Major environmental investment in iconic Guangxi waterway points way for sustainability
Wu Youxiang, standing below a rocky hillside and pointing to patches of green, had reason to be happy: The plants had been growing slowly but surely under his watch for most of the past five years.
"The Zenia insignis legume-type trees are best. They grow in tough conditions and can be good for the ground," he said.
Closer inspection of the hill revealed some of his work. Well-spaced terraces were carved into the hard surface to hold shrubs as they took root, while a web of slim pipes to water the plants covered the slopes alongside thinly spread creepers.
Wu, 36, is a technician at the Yanshan district agriculture and rural affairs bureau of Guilin, a city in South China's Guangxi Zhuang autonomous region.
The hill, which had been used as part of a stone quarry that was closed in May 2016, is now part of a major green drive to protect and promote environmental sustainability in the area.
Guilin itself is one of the country's top scenic spots. The city boasts breathtaking karst mountains that are part of Guangxi's UNESCO World Heritage Sites landscape, and the winding Lijiang River. Guilin's natural draws are fittingly printed on the back of the 20-yuan bill.
During the two sessions annual gathering in 2015, President Xi Jinping urged the Guangxi delegation to the National People's Congress, the country's top legislature, to protect the mountains and waters of Guilin and the region's good ecology.

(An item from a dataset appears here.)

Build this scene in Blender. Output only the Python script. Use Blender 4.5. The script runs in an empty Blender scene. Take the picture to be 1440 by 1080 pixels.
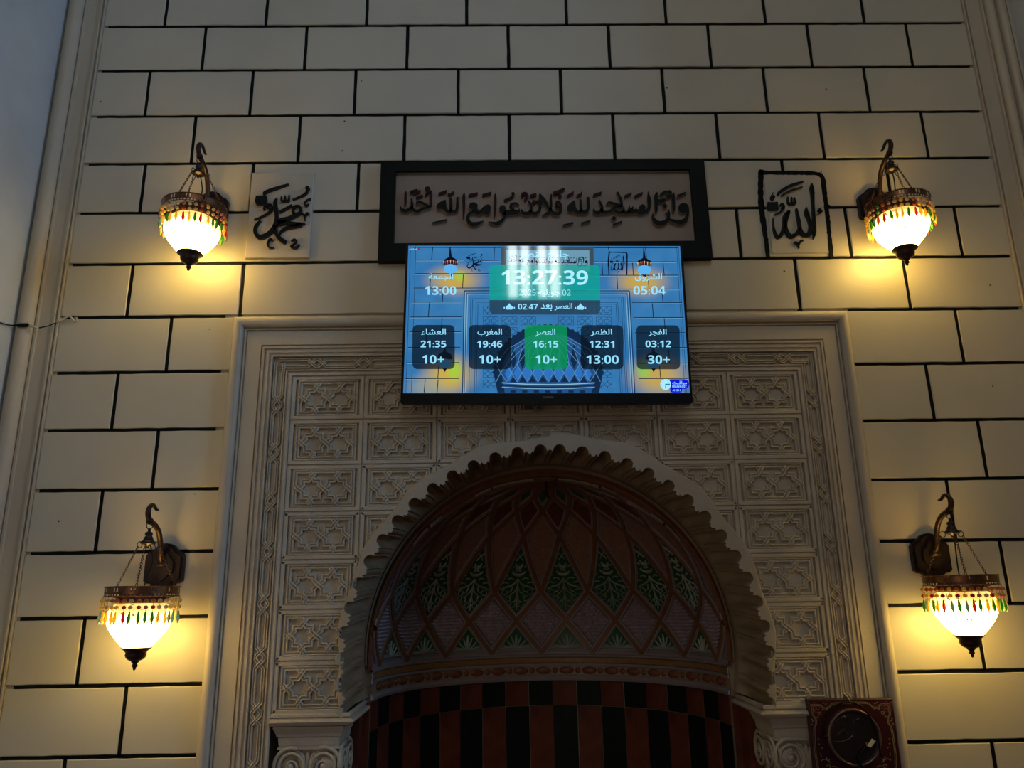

On Sunday, Xi, who is also general secretary of the Communist Party of China Central Committee, reiterated the protection of the river ecology during remarks while inspecting a section of the waterway.
Hailing the river as the only treasure of its kind in China and the world, Xi said its ecological environment should never be damaged. At a river dock, he listened to reports made by local officials on environmental protection in the river valley and on efforts to clean up quarries and illegal sand mining.